— EXTRACTED DATA —
+ + + +

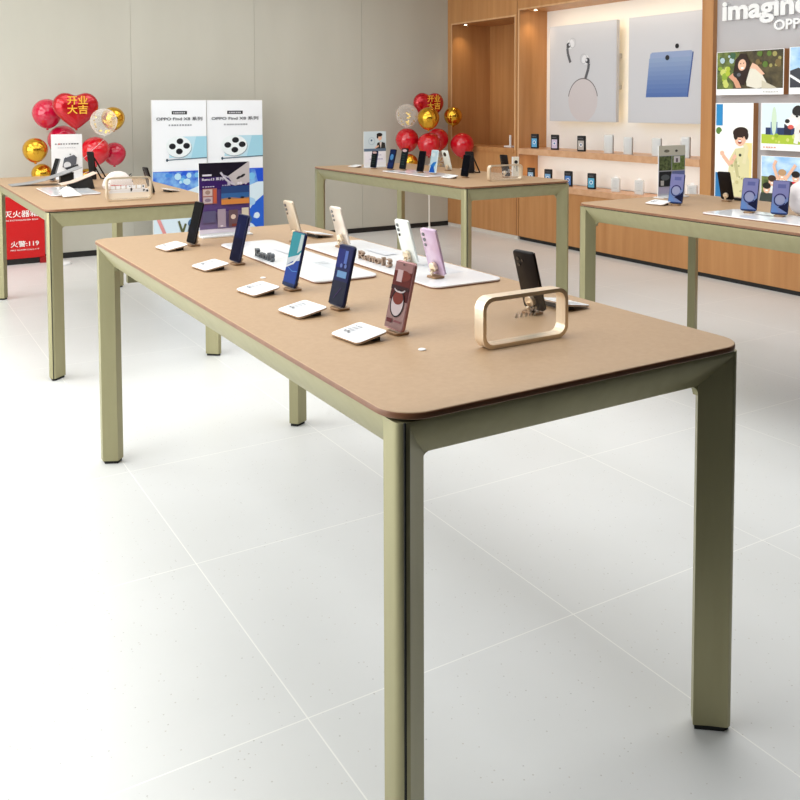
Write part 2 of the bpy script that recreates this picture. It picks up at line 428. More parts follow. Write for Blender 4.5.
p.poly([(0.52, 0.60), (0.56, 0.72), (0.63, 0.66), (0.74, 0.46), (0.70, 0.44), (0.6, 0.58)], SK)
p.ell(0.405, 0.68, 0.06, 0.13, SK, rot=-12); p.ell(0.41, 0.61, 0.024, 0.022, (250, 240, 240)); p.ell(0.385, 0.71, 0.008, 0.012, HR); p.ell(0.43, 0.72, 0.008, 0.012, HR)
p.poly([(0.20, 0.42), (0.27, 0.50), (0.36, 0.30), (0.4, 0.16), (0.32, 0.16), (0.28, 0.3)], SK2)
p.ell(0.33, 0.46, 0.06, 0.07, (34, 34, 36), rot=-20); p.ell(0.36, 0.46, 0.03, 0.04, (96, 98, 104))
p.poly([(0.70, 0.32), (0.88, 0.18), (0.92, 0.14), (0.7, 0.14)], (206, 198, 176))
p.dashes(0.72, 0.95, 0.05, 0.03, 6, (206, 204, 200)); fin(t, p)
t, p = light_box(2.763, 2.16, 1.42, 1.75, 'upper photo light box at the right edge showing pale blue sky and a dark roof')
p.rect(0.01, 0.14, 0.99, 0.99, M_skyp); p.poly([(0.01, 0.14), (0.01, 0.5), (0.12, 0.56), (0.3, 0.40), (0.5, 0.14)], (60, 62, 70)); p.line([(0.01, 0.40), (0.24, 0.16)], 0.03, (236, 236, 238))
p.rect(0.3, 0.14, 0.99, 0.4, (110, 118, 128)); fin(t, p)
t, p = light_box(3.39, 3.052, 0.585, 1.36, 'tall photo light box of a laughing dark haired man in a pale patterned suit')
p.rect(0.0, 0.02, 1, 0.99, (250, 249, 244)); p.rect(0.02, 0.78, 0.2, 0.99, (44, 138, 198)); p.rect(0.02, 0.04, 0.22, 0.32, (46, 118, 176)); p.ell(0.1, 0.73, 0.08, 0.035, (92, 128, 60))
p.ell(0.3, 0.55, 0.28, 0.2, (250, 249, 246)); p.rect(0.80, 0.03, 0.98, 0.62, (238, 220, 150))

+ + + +

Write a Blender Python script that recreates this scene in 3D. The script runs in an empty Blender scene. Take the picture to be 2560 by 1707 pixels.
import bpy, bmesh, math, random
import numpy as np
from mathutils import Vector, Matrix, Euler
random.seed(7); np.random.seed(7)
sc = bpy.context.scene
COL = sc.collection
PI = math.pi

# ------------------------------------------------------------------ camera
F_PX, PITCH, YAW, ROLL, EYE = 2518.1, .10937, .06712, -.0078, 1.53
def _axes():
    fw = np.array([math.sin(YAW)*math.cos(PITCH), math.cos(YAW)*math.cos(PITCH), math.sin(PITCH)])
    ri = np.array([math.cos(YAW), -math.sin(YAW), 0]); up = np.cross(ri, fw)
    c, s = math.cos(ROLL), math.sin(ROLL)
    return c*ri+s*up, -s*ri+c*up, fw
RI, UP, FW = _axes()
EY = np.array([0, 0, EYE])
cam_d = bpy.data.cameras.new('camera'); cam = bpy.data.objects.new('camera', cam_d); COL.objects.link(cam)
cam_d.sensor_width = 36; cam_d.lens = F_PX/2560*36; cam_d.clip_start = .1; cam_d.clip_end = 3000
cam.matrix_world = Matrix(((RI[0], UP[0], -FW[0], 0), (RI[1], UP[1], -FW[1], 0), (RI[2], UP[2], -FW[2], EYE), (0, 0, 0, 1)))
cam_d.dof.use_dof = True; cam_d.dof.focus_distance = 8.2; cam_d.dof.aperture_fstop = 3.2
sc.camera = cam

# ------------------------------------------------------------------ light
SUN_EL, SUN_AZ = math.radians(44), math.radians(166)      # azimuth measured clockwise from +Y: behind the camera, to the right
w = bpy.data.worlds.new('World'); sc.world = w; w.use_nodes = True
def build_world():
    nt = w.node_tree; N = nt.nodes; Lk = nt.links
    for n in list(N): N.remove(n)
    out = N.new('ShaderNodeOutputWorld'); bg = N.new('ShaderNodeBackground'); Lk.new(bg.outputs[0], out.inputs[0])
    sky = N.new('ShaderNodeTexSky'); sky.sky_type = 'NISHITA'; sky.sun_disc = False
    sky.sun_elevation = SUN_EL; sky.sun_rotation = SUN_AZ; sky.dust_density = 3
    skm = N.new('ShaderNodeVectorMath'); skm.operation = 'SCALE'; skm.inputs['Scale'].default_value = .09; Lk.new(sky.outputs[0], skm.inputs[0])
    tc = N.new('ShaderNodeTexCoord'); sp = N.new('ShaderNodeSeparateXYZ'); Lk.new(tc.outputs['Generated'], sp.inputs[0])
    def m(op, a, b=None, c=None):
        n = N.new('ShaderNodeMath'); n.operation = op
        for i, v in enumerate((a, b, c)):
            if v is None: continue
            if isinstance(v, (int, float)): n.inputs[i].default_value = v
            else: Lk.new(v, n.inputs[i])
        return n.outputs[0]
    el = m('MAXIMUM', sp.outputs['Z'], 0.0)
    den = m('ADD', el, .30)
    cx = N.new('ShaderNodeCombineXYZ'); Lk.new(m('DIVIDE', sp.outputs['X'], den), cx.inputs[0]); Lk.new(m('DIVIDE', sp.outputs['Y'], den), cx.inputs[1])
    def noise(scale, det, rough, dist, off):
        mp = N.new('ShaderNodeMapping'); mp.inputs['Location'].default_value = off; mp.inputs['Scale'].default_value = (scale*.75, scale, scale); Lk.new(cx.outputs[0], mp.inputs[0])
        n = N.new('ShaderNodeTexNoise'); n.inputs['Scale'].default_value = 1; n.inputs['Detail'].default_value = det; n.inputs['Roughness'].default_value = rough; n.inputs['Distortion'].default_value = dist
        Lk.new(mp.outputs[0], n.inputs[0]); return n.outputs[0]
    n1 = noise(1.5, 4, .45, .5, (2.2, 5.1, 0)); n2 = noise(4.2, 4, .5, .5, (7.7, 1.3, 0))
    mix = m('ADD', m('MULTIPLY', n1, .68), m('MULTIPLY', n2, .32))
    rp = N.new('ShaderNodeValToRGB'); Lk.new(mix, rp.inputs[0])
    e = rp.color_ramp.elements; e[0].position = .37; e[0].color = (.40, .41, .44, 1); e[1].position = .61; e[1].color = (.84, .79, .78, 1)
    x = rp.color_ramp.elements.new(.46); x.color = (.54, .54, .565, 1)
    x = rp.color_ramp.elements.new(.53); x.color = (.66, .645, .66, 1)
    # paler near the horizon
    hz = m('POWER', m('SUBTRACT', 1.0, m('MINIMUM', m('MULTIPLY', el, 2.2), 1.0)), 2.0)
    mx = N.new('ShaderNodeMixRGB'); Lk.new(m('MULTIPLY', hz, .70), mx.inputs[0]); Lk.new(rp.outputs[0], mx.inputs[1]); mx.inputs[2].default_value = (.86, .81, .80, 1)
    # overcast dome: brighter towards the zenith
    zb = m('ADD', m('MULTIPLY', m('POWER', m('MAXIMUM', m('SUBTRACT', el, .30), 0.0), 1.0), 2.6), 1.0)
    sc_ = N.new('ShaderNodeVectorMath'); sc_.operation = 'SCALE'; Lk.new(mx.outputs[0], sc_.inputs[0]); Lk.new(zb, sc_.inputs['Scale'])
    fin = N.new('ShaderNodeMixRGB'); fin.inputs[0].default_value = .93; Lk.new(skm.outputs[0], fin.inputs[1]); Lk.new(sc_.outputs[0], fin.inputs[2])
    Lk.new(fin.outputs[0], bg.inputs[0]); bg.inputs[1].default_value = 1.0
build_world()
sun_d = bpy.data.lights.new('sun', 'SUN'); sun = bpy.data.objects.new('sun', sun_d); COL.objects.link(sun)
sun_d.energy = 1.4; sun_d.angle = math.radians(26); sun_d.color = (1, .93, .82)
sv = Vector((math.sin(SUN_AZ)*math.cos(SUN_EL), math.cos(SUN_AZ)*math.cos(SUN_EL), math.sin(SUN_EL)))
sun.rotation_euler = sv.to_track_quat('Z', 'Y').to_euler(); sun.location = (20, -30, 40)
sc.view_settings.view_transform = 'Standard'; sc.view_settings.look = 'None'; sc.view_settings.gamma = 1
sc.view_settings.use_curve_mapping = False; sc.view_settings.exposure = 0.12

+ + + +

Begin at the line containing "Write a Blender", end at the line containing "PI = math.pi", and reproduce every line in that range exactly, both ends included.

Write a Blender Python script that recreates this scene in 3D. The script runs in an empty Blender scene. Take the picture to be 2560 by 1707 pixels.
import bpy, bmesh, math, random
import numpy as np
from mathutils import Vector, Matrix, Euler
random.seed(7); np.random.seed(7)
sc = bpy.context.scene
COL = sc.collection
PI = math.pi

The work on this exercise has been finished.